夢だった北欧移住を叶え3年半、改めて紐解く心地よさの理由。日本の日常にもひとときの"余白"を。「週末北欧部 chika」漫画とエッセー
それは夏。あるとき窓の外から電子音のチャイムのようなメロディが流れてきたので何かと不思議がっていると、友人が「アイスクリーム販売の車だよ」と教えてくれた。
友人は「この音を聞くと大人になった今でも心が躍るんだ」と笑い、私は「静かな街にも日本の石焼き芋のような音があるんだ」と微笑ましく思った。
自然の音やささやかな生活の音色が重なりながらも、街にはいつも「音の余白」がある。その余白は、私の心の余裕にもなっていった。
会話のあいだにある静けさ
もうひとつの発見は「会話のあいだにある静けさ」が自然であること。
沈黙が訪れると「何か話すべきかな……」と考え始めてしまう私とは違い、フィンランド人の友人たちは沈黙を悪いものと考えていないようだった。
景色を眺めたり、コーヒーを口に含んだり、ただ静かに時間を味わう。そんな当たり前のように存在する沈黙は「気まずさではなく心地よい静けさなのかもしれない」と気づいた。
ある友人は「話すことも大切だけど、沈黙はもっと尊いんだ。『会話は銀、沈黙は金』っていうことわざの通りね」と教えてくれた。無理に埋めるのではなく、共に味わう沈黙は、長年の親友や家族といるような安心感を生んでくれた気がする。
夏になると友人たちは1カ月の休暇をとり、さらに静かな森のサマーコテージへ向かう。
電気や水道が整っていないコテージもあり、私が訪れたコテージも水道がなく、飲み水を持ち込み、サウナで湯を沸かして体を洗った。隣のコテージは数キロ先。
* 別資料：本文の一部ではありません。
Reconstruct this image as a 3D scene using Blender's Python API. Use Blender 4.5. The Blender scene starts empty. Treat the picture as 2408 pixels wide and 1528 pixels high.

聞こえるのは白樺の葉の揺れる音と鳥のさえずり、そして自分の呼吸だけだった。
ここで過ごした「音の余白」と「時間の余白」は、忙しない日常で生きる自分のペース整え直し、自分の本来のペースを思い出させてくれた。
こうして経験を重ねるうちに、はじめての旅で心惹かれたフィンランドの「静けさ」は、ただの環境音の少なさではなく、自分自身に耳を澄ますためのプライベートな空間であり、心に生まれる余裕そのものだったのだと感じるようになった。